Webber is the director of the agency, which has been pairing at-risk kids with adult mentors for 30 years in Yellowstone County. She was said it was "huge process" applying for a youth-mentoring grant through the federal Department of Justice.

So it was a huge disappointment when the application was turned down.

"I was really stunned that we didn't get it because we made a really good case and we serve a lot of kids," Webber said.

Another federal grant, this one aimed at helping children whose parents are incarcerated, was applied for on behalf of all nine Big Brothers Big Sisters organizations in Montana. It, too, was denied.

Webber said she and other BBBS officials have since learned that, over the past couple of years, federal grant funding for youth-mentoring programs has been tilting more and more in favor of large organizations, which means that most of the funding has been going to programs in big urban centers.

In Washington, D.C., it apparently doesn't seem too important that a group like Big Brothers Big Sisters of Yellowstone County serves only 300 kids a year.

"What they don't realize is that, even though there's only 300 here, it has a big impact on those 300," Webber said.

But Big Brothers Big Sisters, like most nonprofits, was always wary of becoming too reliant on grants anyway, Webber said. The lack of federal funding means that the agency will have to work harder on its local fundraising events and on obtaining financial support from local foundations and individual donors, she said.

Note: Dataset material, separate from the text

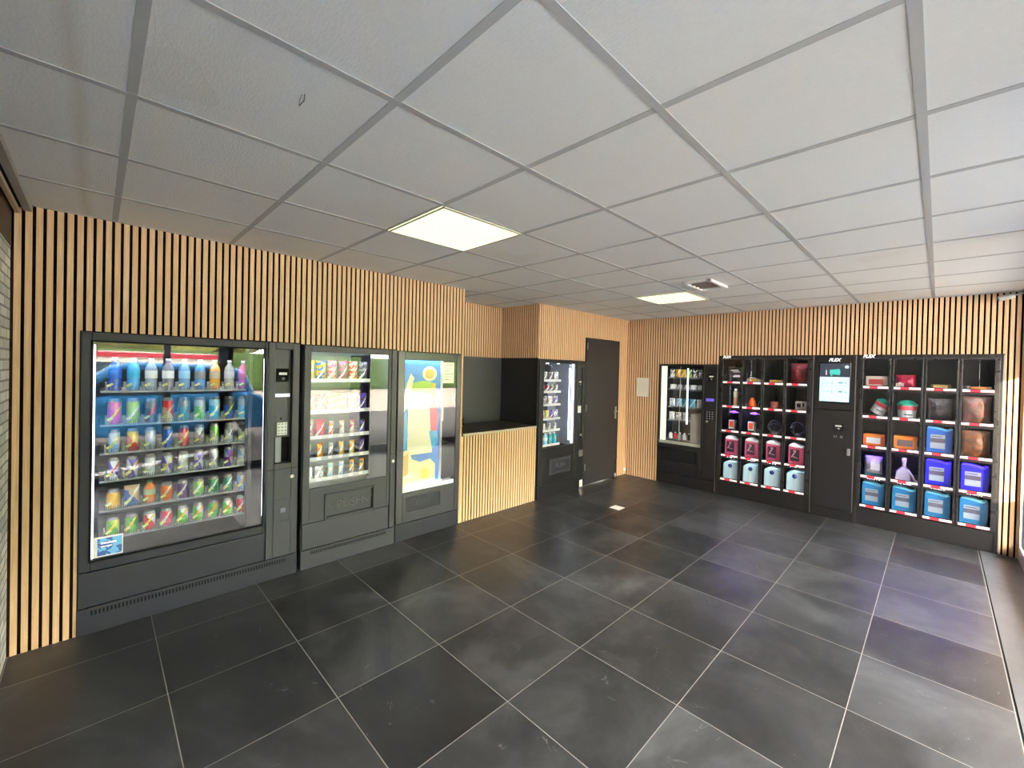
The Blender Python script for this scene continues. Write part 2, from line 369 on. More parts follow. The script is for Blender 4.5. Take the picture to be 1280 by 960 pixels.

One of the agency's two big fundraising events of the year is coming up soon. The Bowl for Kids' Sake is scheduled for Nov. 14 and 15 at Sunset Bowl, 1625 Central Ave.

Last year, about 240 people organized into 46 teams and raised nearly $30,000 to support the local BBBS.

This year, Webber said, "$35,000 is our goal, but we'd like to blow that out of the water."

The other major fundraiser is a spring auction.

This year's budget for the agency is about $280,000. Some of the money goes for reference and criminal background checks on people who volunteer to be adult mentors, Webber said, but most of the budget is spent on providing professional support to each pair of a Big and a Little, as they are called.

BBBS of Yellowstone County has seven staff members who work with the pairs, offering supervision, advice and help dealing with any problems that might come up.

The agency's community-based program, in which adults spend one to two hours a week with a child who has similar interests, is serving 85 kids this year.

The school-based program, which started five years ago, has 140 high school students mentoring two kids each at Head Start, eight elementary schools and two middle schools, in Billings and Laurel.

That means 280 kids are visited twice a week by high school mentors who help them with academic and social issues. Webber said some of the high school volunteers gather every week at the agency's headquarters, 504 B N. 29th St., to receive professional training, to relate their own success stories and to engage in peer-to-peer counseling with other teen volunteers.

"If you're ever discouraged with youth today, just come by our office on a Friday afternoon," Webber said.